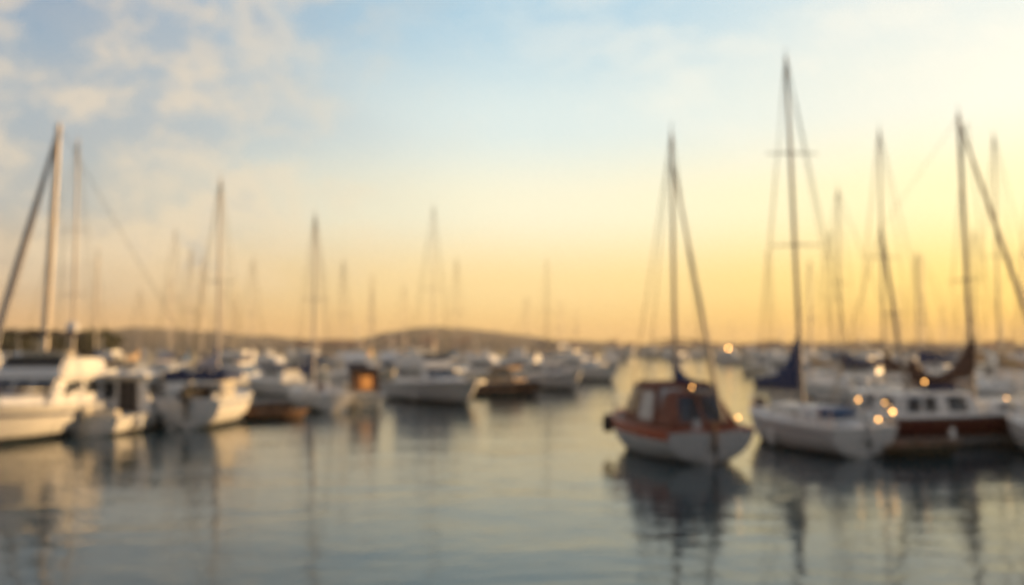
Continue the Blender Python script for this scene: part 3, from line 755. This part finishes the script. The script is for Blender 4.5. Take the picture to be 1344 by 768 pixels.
# clouds: puffs low in the left half, thin wisps on the right
def cnoise(scale, det, rough, sz=1.6, off=0):
    mp = N.new('ShaderNodeMapping'); mp.inputs['Scale'].default_value = (1, 1, sz); mp.inputs['Location'].default_value = (off, off*.7, 0)
    n = N.new('ShaderNodeTexNoise'); n.inputs['Scale'].default_value = scale; n.inputs['Detail'].default_value = det; n.inputs['Roughness'].default_value = rough
    Lk.new(tc.outputs['Generated'], mp.inputs[0]); Lk.new(mp.outputs[0], n.inputs['Vector']); return n.outputs['Fac']
big = cnoise(5.5, 2, .5, 1.5, 3.1); fine = cnoise(19, 6, .55, 1.5, 1.7)
comb = math_('ADD', math_('MULTIPLY', big, .5), math_('MULTIPLY', fine, .5))
edge = maprange(comb, .43, .58)
lmask = maprange(dot, .42, .06); 
deep = maprange(comb, .56, .68)
cl_col = mixc(deep, lin((242, 216, 180)), lin((158, 166, 176)))
hi = maprange(el, .015, .10)
fac = math_('MULTIPLY', math_('MULTIPLY', edge, lmask), math_('MULTIPLY', hi, .62))
veil = math_('MULTIPLY', math_('MULTIPLY', maprange(cnoise(3.2, 3, .5, 2.0, 5.0), .38, .62), lmask), math_('MULTIPLY', hi, .5))
c3 = mixc(fac, mixc(veil, c2, lin((178, 176, 174))), cl_col)
wf = math_('MULTIPLY', math_('MULTIPLY', maprange(cnoise(7, 5, .6, 2.2, 8.3), .45, .68), maprange(dot, .2, .6)), math_('MULTIPLY', maprange(el, .1, .28), .42))
c4 = mixc(wf, c3, lin((252, 242, 220)))
Lk.new(c4, bg2.inputs[0]); bg2.inputs[1].default_value = .69
Lk.new(bg.outputs[0], add.inputs[0]); Lk.new(bg2.outputs[0], add.inputs[1]); Lk.new(add.outputs[0], out.inputs[0])

# ================================================================== SUN
s = bpy.data.lights.new('sun', 'SUN'); s.energy = 5.0; s.angle = R(.6); s.color = (1.0, .61, .26)
so = bpy.data.objects.new('sun', s); COL.objects.link(so)
d = Vector((sin(R(SUN_AZ))*cos(R(SUN_EL)), cos(R(SUN_AZ))*cos(R(SUN_EL)), sin(R(SUN_EL))))
so.rotation_euler = d.to_track_quat('Z', 'Y').to_euler(); so.location = d*50

# ================================================================== CAMERA
cd = bpy.data.cameras.new('camera'); cam = bpy.data.objects.new('camera', cd); COL.objects.link(cam); sc.camera = cam
cam.location = (0, 0, H); cam.rotation_euler = (pi/2+PITCH, 0, 0)
cd.sensor_width = 36; cd.lens = 36*F/1344; cd.clip_end = 9000; cd.clip_start = .05
cd.dof.use_dof = True; cd.dof.focus_distance = 1.0; cd.dof.aperture_fstop = 3.5; cd.dof.aperture_blades = 0
v = sc.view_settings; v.view_transform = 'Standard'; v.look = 'None'; v.exposure = .46; v.gamma = 1; v.use_curve_mapping = False
sc.render.engine = 'CYCLES'; cy = sc.cycles
cy.use_denoising = True; cy.denoising_input_passes = 'RGB'; cy.sample_clamp_indirect = 4; cy.sample_clamp_direct = 0; cy.max_bounces = 6; cy.volume_bounces = 0; cy.caustics_reflective = False; cy.caustics_refractive = False
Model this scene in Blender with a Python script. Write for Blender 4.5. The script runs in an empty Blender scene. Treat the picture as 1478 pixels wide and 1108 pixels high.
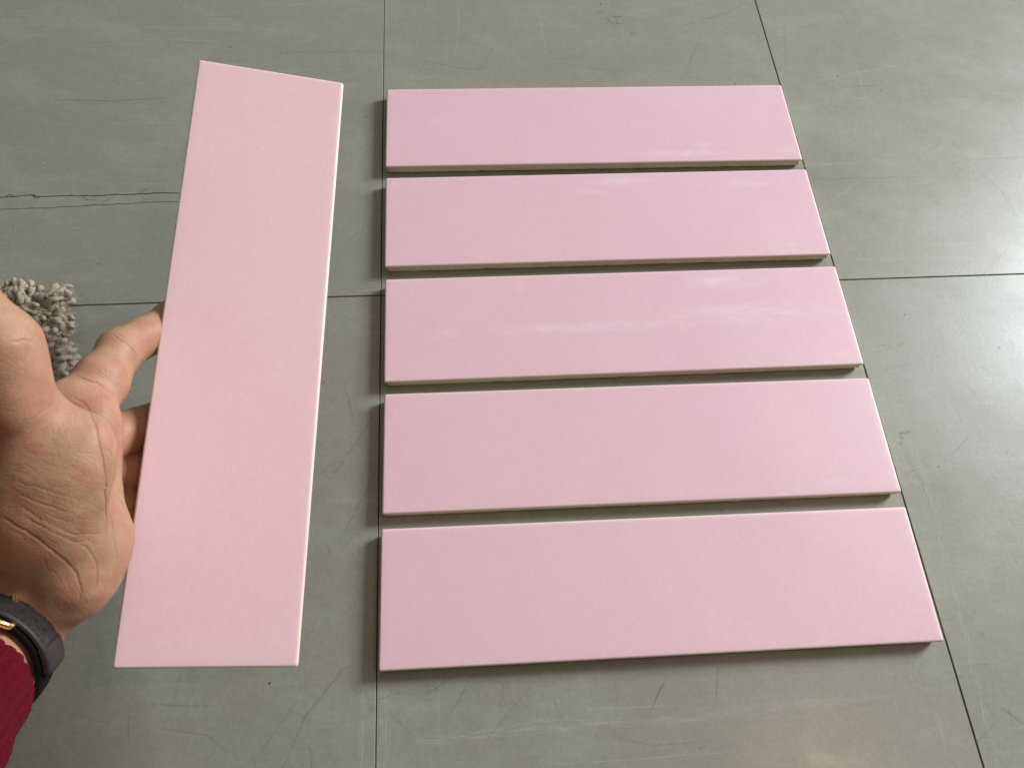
import bpy, bmesh, math, random
import numpy as np
from mathutils import Vector, Matrix, noise
random.seed(7)
RNG = np.random.RandomState(7)
scene = bpy.context.scene
C = scene.collection

# ------------------------------------------------------------------ camera
CAM_H = 0.43168
FPX = 1122.1
M2 = np.array([[0.997161, 0.040874, -0.063233],
               [-0.064639, 0.895409, -0.440528],
               [0.038613, 0.443365, 0.895509]])
cam_d = bpy.data.cameras.new('camera')
cam = bpy.data.objects.new('camera', cam_d)
C.objects.link(cam)
mw = Matrix([list(r) + [0] for r in M2] + [[0, 0, 0, 1]])
mw.translation = Vector((0, 0, CAM_H))
cam.matrix_world = mw
cam_d.sensor_fit = 'HORIZONTAL'
cam_d.sensor_width = 36
cam_d.lens = 36 * FPX / 1478
cam_d.clip_start = 0.01
cam_d.clip_end = 50
cam_d.dof.use_dof = True
cam_d.dof.focus_distance = 0.46
cam_d.dof.aperture_fstop = 24
scene.camera = cam

# ------------------------------------------------------------------ room light
world = bpy.data.worlds.new('World')
scene.world = world
world.use_nodes = True
wt = world.node_tree
for n in list(wt.nodes):
    wt.nodes.remove(n)
wo = wt.nodes.new('ShaderNodeOutputWorld')
wb = wt.nodes.new('ShaderNodeBackground')
wg = wt.nodes.new('ShaderNodeTexCoord')
wd = wt.nodes.new('ShaderNodeVectorMath'); wd.operation = 'DOT_PRODUCT'
wd.inputs[1].default_value = Vector((0.62, 0.52, 0.59)).normalized()
wm = wt.nodes.new('ShaderNodeMapRange')
wm.inputs['From Min'].default_value = -0.8
wm.inputs['From Max'].default_value = 1.0
wr = wt.nodes.new('ShaderNodeValToRGB')
wr.color_ramp.elements[0].position = 0.0
wr.color_ramp.elements[0].color = (0.055, 0.040, 0.026, 1)
wr.color_ramp.elements[1].position = 1.0
wr.color_ramp.elements[1].color = (0.62, 0.66, 0.68, 1)
e = wr.color_ramp.elements.new(0.5)
e.color = (0.16, 0.130, 0.090, 1)
wt.links.new(wg.outputs['Generated'], wd.inputs[0])
wt.links.new(wd.outputs['Value'], wm.inputs['Value'])
wt.links.new(wm.outputs['Result'], wr.inputs['Fac'])
wt.links.new(wr.outputs['Color'], wb.inputs['Color'])
wb.inputs['Strength'].default_value = 0.64
wt.links.new(wb.outputs['Background'], wo.inputs['Surface'])


def area_light(name, loc, target, sx, sy, power, color):
    ld = bpy.data.lights.new(name, 'AREA')
    ld.shape = 'RECTANGLE'
    ld.size, ld.size_y = sx, sy
    ld.energy = power
    ld.color = color
    o = bpy.data.objects.new(name, ld)
    C.objects.link(o)
    o.location = loc
    o.rotation_euler = (Vector(target) - Vector(loc)).to_track_quat('-Z', 'Y').to_euler()
    return o


# the window to the right and a little beyond the tiles, and one warm ceiling lamp
area_light('window_light', (2.9, 1.5, 1.75), (0.05, 0.2, 0), 1.0, 1.3, 170, (0.91, 0.968, 1.0))
area_light('ceiling_lamp', (0.95, -0.05, 1.90), (0.17, 0, 0), 0.08, 0.08, 3.0, (1.0, 0.62, 0.32))

vs = scene.view_settings
vs.view_transform = 'Standard'
vs.look = 'None'
vs.exposure = 0.08
vs.gamma = 1.0
vs.use_curve_mapping = False
scene.cycles.max_bounces = 8

# ------------------------------------------------------------------ helpers
F32 = np.float64


def P(px, py, z):
    """photo pixel + depth along the view axis (m) -> point in camera axes"""
    return np.array([(px - 739) * z / FPX, -(py - 554) * z / FPX, -z])


def to_world(p):
    return np.asarray(p) @ M2.T + np.array([0, 0, CAM_H])


def on_plane(px, py, z=0.0):
    r = M2 @ np.array([(px - 739) / FPX, -(py - 554) / FPX, -1.0])
    t = (z - CAM_H) / r[2]
    return np.array([0, 0, CAM_H]) + t * r


def mesh_obj(name, verts, faces, mat=None, parent=None, smooth=True, mesh=None):
    if mesh is None:
        mesh = bpy.data.meshes.new(name)
        mesh.from_pydata([tuple(map(float, v)) for v in verts], [], [tuple(map(int, f)) for f in faces])
        if smooth:
            mesh.polygons.foreach_set('use_smooth', [True] * len(mesh.polygons))
        if mat:
            mesh.materials.append(mat)
        mesh.update()
    o = bpy.data.objects.new(name, mesh)
    C.objects.link(o)
    if parent:
        o.parent = parent
    return o


def empty(name, loc=(0, 0, 0), rot=None):
    o = bpy.data.objects.new(name, None)
    o.empty_display_size = 0.02
    C.objects.link(o)
    o.location = loc
    if rot is not None:
        o.rotation_euler = rot
    return o


def tag(o, label=None, cat=None, group=None, kind=None):
    for k, v in (('label', label), ('category', cat), ('group', group), ('kind', kind)):
        if v:
            o[k] = v
    return o


class NT:
    def __init__(self, name):
        self.m = bpy.data.materials.new(name)
        self.m.use_nodes = True
        self.t = self.m.node_tree
        self.b = self.t.nodes['Principled BSDF']
        self.out = self.t.nodes['Material Output']

    def n(self, kind, **kw):
        nd = self.t.nodes.new('ShaderNode' + kind)
        for k, v in kw.items():
            if hasattr(nd, k):
                setattr(nd, k, v)
            else:
                nd.inputs[k.replace('_', ' ')].default_value = v
        return nd

    def l(self, a, b):
        self.t.links.new(a, b)

    def coord(self, which='Object'):
        if which == 'World':
            return self.n('NewGeometry').outputs['Position']
        return self.n('TexCoord').outputs[which]

    def noise(self, vec, scale, detail=4, rough=0.55, stretch=None, rot=0, offset=(0, 0, 0)):
        if stretch or rot or any(offset):
            if rot:
                mr = self.n('Mapping')
                mr.inputs['Rotation'].default_value = (0, 0, rot)
                self.l(vec, mr.inputs['Vector'])
                vec = mr.outputs[0]
            mp = self.n('Mapping')
            mp.inputs['Scale'].default_value = stretch or (1, 1, 1)
            mp.inputs['Location'].default_value = offset
            self.l(vec, mp.inputs['Vector'])
            vec = mp.outputs[0]
        nn = self.n('TexNoise')
        nn.inputs['Scale'].default_value = scale
        nn.inputs['Detail'].default_value = detail
        nn.inputs['Roughness'].default_value = rough
        self.l(vec, nn.inputs['Vector'])
        return nn.outputs['Fac']

    def rng(self, val, a, b, c=0.0, d=1.0):
        mr = self.n('MapRange')
        mr.inputs['From Min'].default_value = a
        mr.inputs['From Max'].default_value = b
        mr.inputs['To Min'].default_value = c
        mr.inputs['To Max'].default_value = d
        self.l(val, mr.inputs['Value'])
        return mr.outputs['Result']

    def math(self, op, a, b=None):
        m = self.n('Math', operation=op)
        for i, v in enumerate((a, b)):
            if v is None:
                continue
            if isinstance(v, (int, float)):
                m.inputs[i].default_value = v
            else:
                self.l(v, m.inputs[i])
        return m.outputs[0]

    def mix(self, fac, a, b, blend='MIX'):
        m = self.n('Mix', data_type='RGBA', blend_type=blend)
        if isinstance(fac, (int, float)):
            m.inputs[0].default_value = fac
        else:
            self.l(fac, m.inputs[0])
        for i, v in ((6, a), (7, b)):
            if isinstance(v, tuple):
                m.inputs[i].default_value = v + (1,) if len(v) == 3 else v
            else:
                self.l(v, m.inputs[i])
        return m.outputs[2]

    def bump(self, h, strength, dist, prev=None):
        bp = self.n('Bump')
        bp.inputs['Strength'].default_value = strength
        bp.inputs['Distance'].default_value = dist
        self.l(h, bp.inputs['Height'])
        if prev is not None:
            self.l(prev, bp.inputs['Normal'])
        return bp.outputs[0]


# ------------------------------------------------------------------ materials
TW, TLN, TH = 0.07448, 0.300, 0.0079


def mat_slab():
    k = NT('grey_green_slab')
    w = k.coord('World')
    big = k.noise(w, 5, 3)
    mid = k.noise(w, 28, 5, 0.6, offset=(3, 1, 0))
    fine = k.noise(w, 420, 3, 0.7)
    rnd = k.n('ObjectInfo').outputs['Random']
    c = k.mix(k.rng(big, 0.35, 0.65), (0.274, 0.260, 0.205), (0.316, 0.305, 0.248))
    c = k.mix(k.rng(mid, 0.35, 0.7, 0, 0.5), c, (0.315, 0.320, 0.270))
    c = k.mix(k.rng(rnd, 0, 1, 0, 0.22), c, (0.235, 0.250, 0.222))
    c = k.mix(k.rng(k.noise(w, 120, 4, 0.7, offset=(2, 8, 0)), 0.35, 0.7, 0, 0.4), c, (0.225, 0.218, 0.175))
    c = k.mix(k.rng(k.noise(w, 14, 5, 0.7, (1, 1.8, 1), 0.15, (6, 1, 0)), 0.50, 0.68, 0, 0.5), c, (0.350, 0.355, 0.315))
    c = k.mix(k.rng(fine, 0.3, 0.75, 0.0, 0.35), c, (0.150, 0.152, 0.130))
    # long faint wipe streaks and hairline scratches in several directions
    for rot, sc, st, off, th, col, amt in ((0.03, 1, (5, 300, 1), (0, 0, 0), 0.62, (0.42, 0.44, 0.40), 0.18),
                                           (-0.02, 1, (14, 520, 1), (7, 3, 0), 0.66, (0.11, 0.11, 0.09), 0.25),
                                           (1.25, 1, (9, 600, 1), (2, 9, 0), 0.69, (0.10, 0.10, 0.085), 0.22),
                                           (1.62, 1, (7, 420, 1), (4, 5, 0), 0.67, (0.46, 0.48, 0.45), 0.13),
                                           (0.75, 1, (12, 700, 1), (8, 1, 0), 0.70, (0.10, 0.10, 0.08), 0.2),
                                           (-0.9, 1, (10, 650, 1), (1, 6, 0), 0.71, (0.44, 0.46, 0.42), 0.14)):
        s = k.noise(w, sc, 2, 0.5, st, rot, off)
        f = k.rng(s, th, th + 0.05, 0, amt)
        gate = k.rng(k.noise(w, 16, 2, 0.5, offset=(off[0] * 3, off[1], 5)), 0.5, 0.62)
        c = k.mix(k.math('MULTIPLY', f, gate), c, col)
    spk = k.n('TexVoronoi', feature='F1')
    spk.inputs['Scale'].default_value = 95
    k.l(w, spk.inputs['Vector'])
    pick = k.n('SeparateColor')
    k.l(spk.outputs['Color'], pick.inputs[0])
    dot = k.math('MULTIPLY', k.rng(spk.outputs['Distance'], 0.05, 0.09, 1, 0), k.rng(pick.outputs[0], 0.93, 0.95))
    c = k.mix(k.math('MULTIPLY', dot, 0.75), c, (0.05, 0.045, 0.035))
    dot2 = k.math('MULTIPLY', k.rng(spk.outputs['Distance'], 0.04, 0.08, 1, 0), k.rng(pick.outputs[1], 0.96, 0.97))
    c = k.mix(k.math('MULTIPLY', dot2, 0.6), c, (0.5, 0.5, 0.46))
    k.l(c, k.b.inputs['Base Color'])
    k.l(k.rng(k.noise(w, 11, 5, 0.65, (1, 1.6, 1), 0.3), 0.3, 0.75, 0.30, 0.50), k.b.inputs['Roughness'])
    k.b.inputs['Specular IOR Level'].default_value = 0.45
    k.b.inputs['Coat Weight'].default_value = 0.16
    k.l(k.rng(k.noise(w, 23, 5, 0.7, (1, 2, 1), 0.2), 0.3, 0.7, 0.15, 0.30), k.b.inputs['Coat Roughness'])
    bp = k.bump(k.noise(w, 60, 4, 0.6), 0.12, 0.0006)
    bp = k.bump(fine, 0.25, 0.0002, bp)
    k.l(bp, k.b.inputs['Normal'])
    return k.m


def _sm(px, py, hl, hw, st):
    r_ = M2 @ np.array([(px - 739) / FPX, -(py - 554) / FPX, -1.0])
    t_ = (0.0083 - CAM_H) / r_[2]
    return (t_ * r_[0], t_ * r_[1], hl, hw, st)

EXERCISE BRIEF
From the records above, transcribe exactly the lines starting at the one containing "Model this scene" and ending at the one containing "C = scene.collection". Skip the pictures.

TASK RESPONSE
Model this scene in Blender with a Python script. Write for Blender 4.5. The script runs in an empty Blender scene. Treat the picture as 1478 pixels wide and 1108 pixels high.
import bpy, bmesh, math, random
import numpy as np
from mathutils import Vector, Matrix, noise
random.seed(7)
RNG = np.random.RandomState(7)
scene = bpy.context.scene
C = scene.collection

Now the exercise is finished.